I was told i could not sky Well just to be obstanate i went skying 2 years with a special program ever blind skyer has one person taking care of him teling him to go left right and so on.
I did work as a helpdeks employee but i came home every day with headackes and being grumpy so i now dont have a job and only state benefits but i do all the housework loundry cleaning kooking i take alot longer to do it but i dont have a time clock pucking me.
What im trying to say is u can make the most out of every bad situation. peaple will always say this that but in the end it is what u want to do with your own live that counts.
And yes even i worked at Mc Donnals when i needed a income. i worked in the kitchen and u will know they dont play faforites for employees u got to work hard for a few bob.

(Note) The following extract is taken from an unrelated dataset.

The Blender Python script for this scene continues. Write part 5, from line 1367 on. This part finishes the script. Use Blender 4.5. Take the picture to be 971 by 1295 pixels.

And im geting a dog to motevate me to take walks and be outside more.
I am almost blind i have 6% to 10% vision left in one eye nothing more.
I was told not to go to a higher adjucation becouse i would not be able to do it. Just to prove them all wrong i did a system programing adjucation and passed. (I dont have a job in that sector becouse of my eyes if i was normal i would have a job a company car in a matter of days) I chouse not to work as a programmer becouse it would be too mutch of a burdon on my remaining eyesight.
I was told i could not sky Well just to be obstanate i went skying 2 years with a special program ever blind skyer has one person taking care of him teling him to go left right and so on.
I did work as a helpdeks employee but i came home every day with headackes and being grumpy so i now dont have a job and only state benefits but i do all the housework loundry cleaning kooking i take alot longer to do it but i dont have a time clock pucking me.
What im trying to say is u can make the most out of every bad situation. peaple will always say this that but in the end it is what u want to do with your own live that counts.
And yes even i worked at Mc Donnals when i needed a income. i worked in the kitchen and u will know they dont play faforites for employees u got to work hard for a few bob.
And im geting a dog to motevate me to take walks and be outside more.